▶ _DATASET RECORDS_

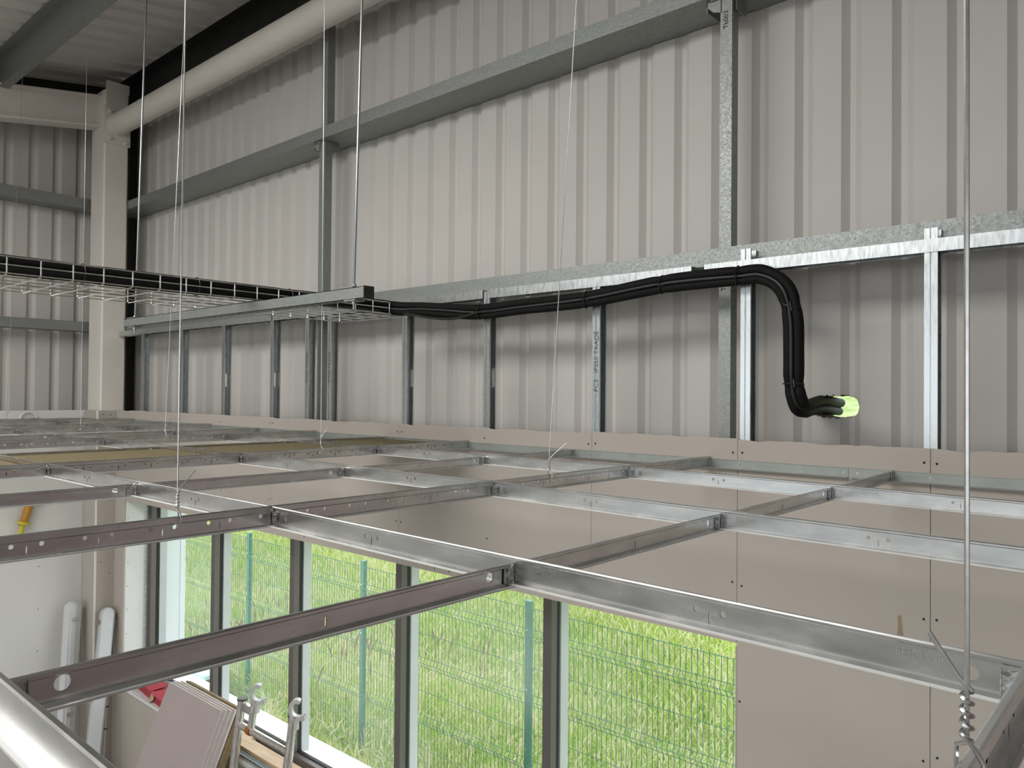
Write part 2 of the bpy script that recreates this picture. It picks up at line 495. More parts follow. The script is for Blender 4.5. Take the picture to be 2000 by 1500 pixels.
# --- cladding of the long wall (trapezoid grooves, one sheet per metre)
clad = empty('wall_cladding_back', (0, 0, 0), kind='structure')
HC, HZ, HA, HB = -0.868, 2.910, 0.085, 0.039     # torn hole: centre and half sizes
P0 = 0.1655
def hole_half(x):
    t = 1-((x-HC)/HA)**4
    return HB*max(0.0, t)**0.5 if t > 0 else 0.0
def profile(x):   # depth behind the inner face
    u = (x+0.846) % P0
    if u < .0245: return .021*u/.0245
    if u < .0425: return .021
    if u < .067: return .021*(.067-u)/.0245
    return 0.0
def clad_sheet(x0, x1):
    br = set([x0, x1])
    k = math.floor((x0+.846)/P0)-1
    while -0.846+k*P0 < x1+P0:
        for d in (0, .0245, .0425, .067, .115, .122):
            x = -0.846+k*P0+d
            if x0 < x < x1: br.add(x)
        k += 1
    hole = x0 < HC < x1
    if hole:
        for q in range(29): br.add(HC-HA+2*HA*q/28)
    X = sorted(br); b = MB()
    def dep(x):
        u = (x+0.846) % P0
        return YC+profile(x)
    jit = {x: R.uniform(-.004, .004) for x in X}
    for a, c in zip(X[:-1], X[1:]):
        if c-a < 1e-5: continue
        ya, yc = dep(a+1e-6), dep(c-1e-6)
        za, zc = 5.50, 5.50
        if hole and HC-HA-1e-6 <= a and c <= HC+HA+1e-6:
            ha, hc = hole_half(a), hole_half(c)
            ja = jit[a] if ha > 0 else 0; jc = jit[c] if hc > 0 else 0
            b.quad((a, ya, 2.16), (c, yc, 2.16), (c, yc, HZ-hc+jc), (a, ya, HZ-ha+ja))
            b.quad((a, ya, HZ+ha+ja), (c, yc, HZ+hc+jc), (c, yc, zc), (a, ya, za))
        else:
            b.quad((a, ya, 2.16), (c, yc, 2.16), (c, yc, zc), (a, ya, za))
    return build('cladding_sheet', b, 'clad', clad)
e0 = -0.846+0.105
xx = e0+8*6*P0
edges = []
while xx > XC-0.2:
    edges.append(xx); xx -= 6*P0
edges.append(xx)
for c, a in zip(edges[:-1], edges[1:]): clad_sheet(max(a, XC-.02), c)
# brown core lining of the torn hole
b = MB()
n = 36
for k in range(n):
    def rim(t, y, s):
        x = HC+HA*math.cos(t)*s
        sg = 1 if math.sin(t) >= 0 else -1
        return (x, y, HZ+sg*hole_half(HC+HA*math.cos(t))*s)
    t0, t1 = 2*math.pi*k/n, 2*math.pi*(k+1)/n
    s0 = 1.0+0.10*math.sin(7*t0); s1 = 1.0+0.10*math.sin(7*t1)
    b.quad(rim(t0, YC+.024, 1.02), rim(t1, YC+.024, 1.02), rim(t1, .36, s1), rim(t0, .36, s0))
    b.quad(rim(t0, .36, s0), rim(t1, .36, s1), rim(t1, YO+.04, 1.15), rim(t0, YO+.04, 1.15))
    b.quad(rim(t0, YC+.024, 1.0), rim(t0, YC+.024, 1.25), rim(t1, YC+.024, 1.25), rim(t1, YC+.024, 1.0))
build('torn_core', b, 'insul', clad)

# --- end wall
ew = empty('wall_left', (0, 0, 0), kind='structure')
ET = 2.785
for y0, y1, z0 in ((YB, YB-1.2, 0), (YB-1.2, YB-2.4, 0), (YB-2.4, YB-3.6, 0), (YB-3.6, YB-4.8, 0), (YB-4.8, YB-6.0, 0), (YB-6.0, YB-7.2, 0), (YB-7.2, -8.99, 0)):
    b = MB(); b.box(XE-.0125, XE, y1+.0012, y0-.0012, z0, ET)
    build('plasterboard', b, 'plaster_white', ew)
b = MB(); b.box(XE, XB, YB, YB+.0125, 0, ET); build('column_boxing', b, 'plaster', ew)
b = MB(); b.box(XB-.0125, XB, YB+.0126, -.0006, 0, ET); build('column_boxing', b, 'plaster', ew)
b = MB(); b.bevbox(XB-.012, XB+.0025, YB-.0025, YB+.012, 0, ET, .002); build('corner_bead', b, 'white', ew)
for (x, y, z) in ((XB, -.1, 2.755), (XB, -.04, 2.75), (XB, -.1, 2.35), (XB, -.03, 2.3), (XB, -.1, 1.6), (XB, -.03, 1.5)):
    b = MB(); b.disc((x, y, z), (1, 0, 0), .004, .0012, 8); build('screw', b, 'screw', ew)
for (y, z) in ((-.45, 1.25), (-.452, .93), (-.45, 1.58)):
    b = MB(); b.disc((XE, y, z), (1, 0, 0), .004, .0012, 8); build('screw', b, 'screw', ew)

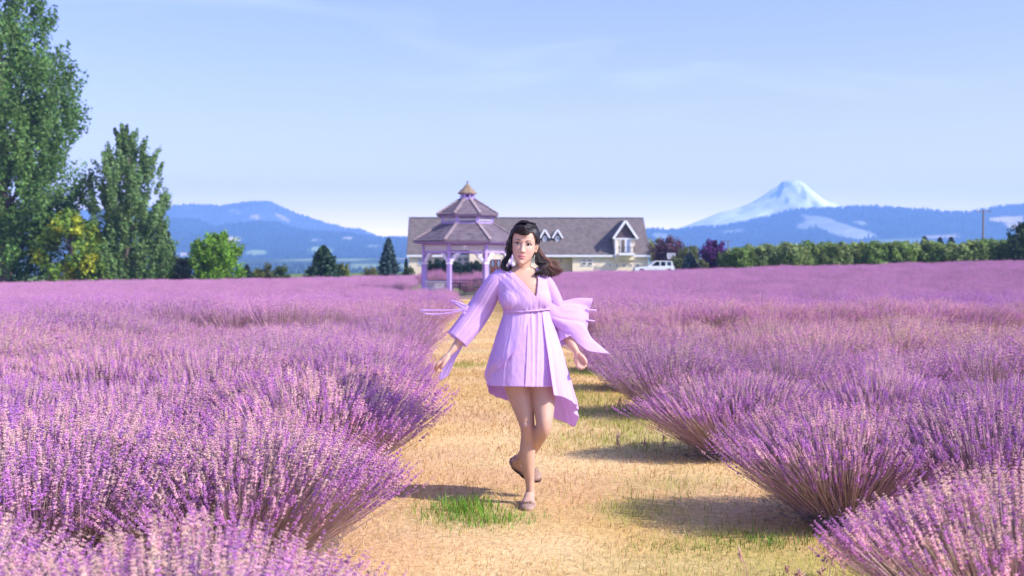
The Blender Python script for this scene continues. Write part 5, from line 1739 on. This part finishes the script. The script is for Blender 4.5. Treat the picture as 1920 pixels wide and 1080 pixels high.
# cap
nA, nZ = 120, 70
za_ = np.linspace(-.075, .1195, nZ); A_, Z2 = np.meshgrid(aa[::2][:110] * 1.0, za_)
A_ = np.repeat(np.linspace(-np.pi, np.pi, nA, endpoint=False)[None], nZ, 0); Z2 = np.repeat(za_[:, None], nA, 1)
hp = head_local(A_, Z2, .0115)
hp[..., :] += (unit(hp) * (0.002 * np.sin(A_ * 34 + Z2 * 40))[..., None])
deg = np.degrees(np.abs(A_))
line = np.where(deg < 38, .074, np.where(deg < 62, .074 - (deg - 38) / 24 * .045, np.where(deg < 80, .029 - (deg - 62) / 18 * .060, np.where(deg < 112, .012, -.09))))
line = np.where((A_ < 0) & (deg > 62) & (deg < 112), np.minimum(line, -.07), line)
keepv = Z2 > line
q = grid_faces(nZ, nA, True)[:, ::-1]
kq = keepv.reshape(-1)[q].all(1)
Vc = HW(hp.reshape(-1, 3))
hv.append(Vc); hf.append(q[kq] + hn_); hn_ += len(Vc); hc.append(np.repeat(BLK[None] * 1.2, len(Vc), 0))
topc = HW([[0, 0.0, .1295]]); hv.append(topc); hf_top = [(hn_ - nA + j, hn_ - nA + (j + 1) % nA, hn_) for j in range(nA)]; hn_ += 1; hc.append(BLK[None])


def HL(*p): return HW([p])[0]


def jit(s_): return rng.normal(0, s_, 3)


for k in range(260):                                             # swept-back strands over the crown, from the parting
    a = rng.uniform(-1, 1)
    x0 = .030 + .012 * rng.normal(); y0 = rng.uniform(-.062, .03)
    if a < 0:
        P = [(x0, y0, .116 - .10 * max(0, -y0 - .03)), (-.02, y0 + .012, .126), (-.058, y0 + .03, .100), (-.080, y0 + .045, .055), (-.084, y0 + .055, .0)]
    else:
        P = [(x0, y0, .118 - .10 * max(0, -y0 - .03)), (.055, y0 + .025, .104), (.076, y0 + .05, .060), (.080, y0 + .07, .015), (.072, y0 + .085, -.03)]
    lock([HW([np.array(p) + jit(.003)])[0] for p in P], rng.uniform(.0016, .0034), BLK * (1.3 if a < 0 else 1.9))
for k in range(170):                                              # big rolled fringe over the forehead
    t = k / 169; s_ = rng.uniform(0, 1)
    P = [(.052 - .016 * s_, -.040 - .015 * s_, .106 + .004 * s_), (.030 - .012 * s_, -.076, .098 + .014 * s_), (-.004, -.094 - .012 * s_, .082 + .018 * s_), (-.034, -.094 - .010 * s_, .066 + .026 * s_), (-.060, -.070 - .004 * s_, .066 + .018 * s_), (-.077, -.030, .062), (-.083, .0, .045)]
    lock([HW([np.array(p) + jit(.0035)])[0] for p in P], rng.uniform(.0018, .0036), BLK * rng.uniform(.8, 1.6), m=20)
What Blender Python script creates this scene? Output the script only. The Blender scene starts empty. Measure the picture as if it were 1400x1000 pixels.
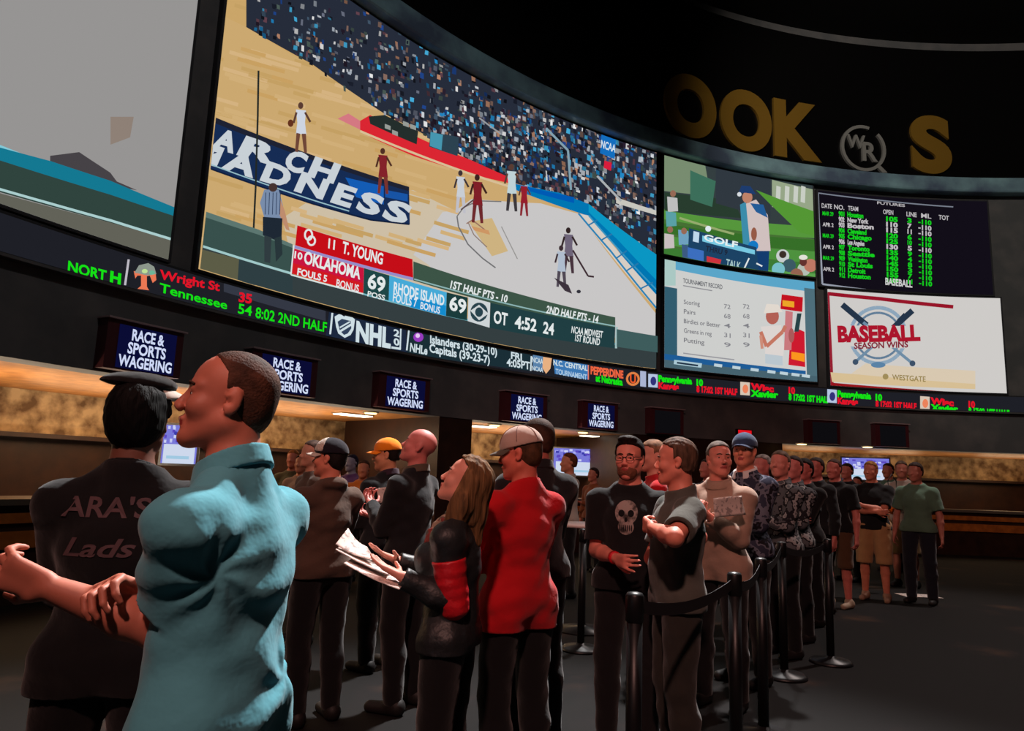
import bpy, math, random
import numpy as np
from mathutils import Vector, Matrix
from mathutils.geometry import tessellate_polygon
random.seed(7); rng = np.random.default_rng(5)
C = bpy.context.scene.collection

# ------------------------------------------------------------------ camera numbers
FPX = 970.0; PITCH = math.atan(0.155); ROLL = math.radians(2.1); HC = 1.45
_F = np.array([0, math.cos(PITCH), math.sin(PITCH)]); _R0 = np.array([1.0, 0, 0]); _U0 = np.cross(_R0, _F)
_R = _R0*math.cos(ROLL)+_U0*math.sin(ROLL); _U = -_R0*math.sin(ROLL)+_U0*math.cos(ROLL)
CX, CY, RW = 10.31, 0.0, 16.37          # the curved screen wall is a circle in plan
def ray(x, y): return _F*FPX + _R*(x-700) - _U*(y-500)
def at_depth(x, y, d):
    r = ray(x, y); return np.array([0, 0, HC]) + r/FPX*d
def on_floor(x, y, z=0.0):
    r = ray(x, y); return np.array([0, 0, HC]) + r*((z-HC)/r[2])
def wall(x, y, rad=RW):
    d = ray(x, y); c = np.array([CX, CY]); a = d[:2]@d[:2]; b = -d[:2]@c; k = c@c-rad*rad
    t = (-b+math.sqrt(b*b-a*k))/a; p = d*t
    return math.atan2(p[0]-c[0], p[1]-c[1])*RW, p[2]+HC
G = 0.25
def bend(s, z, off=0.0):
    """point on the curved wall: s metres along the arc, z up, off metres into the room"""
    i = math.floor(s/G); f = s/G-i; r = RW-off
    a, b = i*G/RW, (i+1)*G/RW
    return (CX+r*((1-f)*math.sin(a)+f*math.sin(b)), CY+r*((1-f)*math.cos(a)+f*math.cos(b)), z)

# ------------------------------------------------------------------ materials
def lin(c):
    if isinstance(c, str):
        c = [int(c[i:i+2], 16) for i in (0, 2, 4)]
    return tuple(((v/255)/12.92 if v/255 <= .04045 else ((v/255+.055)/1.055)**2.4) for v in c)
MATS = {}
def mat(name, col, rough=.7, metal=0, emit=None, es=1.0, bump=None, noise=None, spec=.3, sheen=0):
    if name in MATS: return MATS[name]
    m = bpy.data.materials.new(name); m.use_nodes = True; nt = m.node_tree; b = nt.nodes['Principled BSDF']
    c = lin(col)
    b.inputs['Base Color'].default_value = (*c, 1); b.inputs['Roughness'].default_value = rough
    b.inputs['Metallic'].default_value = metal; b.inputs['Specular IOR Level'].default_value = spec
    if sheen: b.inputs['Sheen Weight'].default_value = sheen
    if emit: b.inputs['Emission Color'].default_value = (*lin(emit), 1); b.inputs['Emission Strength'].default_value = es
    tc = nt.nodes.new('ShaderNodeTexCoord')
    if noise:
        sc, c2, lo, hi = noise
        n = nt.nodes.new('ShaderNodeTexNoise'); n.inputs['Scale'].default_value = sc; n.inputs['Detail'].default_value = 4
        nt.links.new(tc.outputs['Object'], n.inputs['Vector'])
        r = nt.nodes.new('ShaderNodeValToRGB'); r.color_ramp.elements[0].position = lo; r.color_ramp.elements[1].position = hi
        r.color_ramp.elements[0].color = (*c, 1); r.color_ramp.elements[1].color = (*lin(c2), 1)
        nt.links.new(n.outputs['Fac'], r.inputs['Fac']); nt.links.new(r.outputs['Color'], b.inputs['Base Color'])
    if bump:
        sc, st = bump
        n = nt.nodes.new('ShaderNodeTexNoise'); n.inputs['Scale'].default_value = sc; n.inputs['Detail'].default_value = 3
        nt.links.new(tc.outputs['Object'], n.inputs['Vector'])
        bp = nt.nodes.new('ShaderNodeBump'); bp.inputs['Strength'].default_value = st; bp.inputs['Distance'].default_value = .02
        nt.links.new(n.outputs['Fac'], bp.inputs['Height']); nt.links.new(bp.outputs['Normal'], b.inputs['Normal'])
    MATS[name] = m; return m
def cloth(name, col, **k): return mat(name, col, rough=.9, spec=.15, bump=(14, .35), sheen=.15, **k)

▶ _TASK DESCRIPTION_
Return each line that includes "Blender".

▶ _TASK RESULT_
Write part 2 of the bpy script that recreates this picture. It picks up at line 495. More parts follow. The script is for Blender 4.5. Take the picture to be 2000 by 1500 pixels.
The Blender Python script for this scene continues. Write part 5, from line 1739 on. This part finishes the script. The script is for Blender 4.5. Treat the picture as 1920 pixels wide and 1080 pixels high.
What Blender Python script creates this scene? Output the script only. The Blender scene starts empty. Measure the picture as if it were 1400x1000 pixels.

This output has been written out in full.